Are Mobile apps “low-risk”?

 I am here at HP Discover, with a few of our customers, and the topic of discussion is performance testing in a mobile environment. We are trying to find out what different companies do around performance testing their mobile applications, and I am shocked to hear a couple of people comment that Mobile apps are considered “low-risk” in their organizations. Not that they agree with this, but this is what it is their organization believes. Risk is assessed on priority, and priority is determined by usage. And a newly introduced mobile app will not necessarily have a lot of usage, and hence is deemed low priority.   


The reasoning also suggests that if a mobile app goes down, it is not as big a deal, since there are other ways for the user to access the application - like the traditional kiosk systems, or the web application. Hence, the end user would not really suffer from unavailability.

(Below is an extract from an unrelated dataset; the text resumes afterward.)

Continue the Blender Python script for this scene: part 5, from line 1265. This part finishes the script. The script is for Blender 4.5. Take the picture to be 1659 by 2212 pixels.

The discussion soon turns into a heated debate from other customers who have unknowingly brought down their systems by introducing a new mobile application to their finely tuned, well-running, under-utilized environment.


There are factors that go into play when dealing with mobile applications, which don’t exist with web applications. For e.g. the latency of the network. With connections to mobile devices being open for longer, the overhead created on the load balancers and the routers can be much higher. And if not tested and accounted for properly, this can negatively impact the entire system – including the mission-critical web-based apps and the other apps that were co-habitating in the environment. And then the variance in latency based on network types (3G, 4G, etc), and the fact that networks like 3G are over-saturated due to first gen smartphones on certain carrier networks, and you are looking at a complete different ballgame here.


Add to that the unpredictability of usage patterns. If a new mobile app is introduced and publicized, there is a possibility that it might get extremely popular, and create a higher usage than you ever accounted for. Or as new versions or patches get released on the application, your entire user base might try to download them, which can again cause a huge spike in load.


We all left the discussion agreeing that this sort of risk analysis, and calling mobile apps low-risk is basically leaving the health and performance of your systems to luck. Is it really worth it?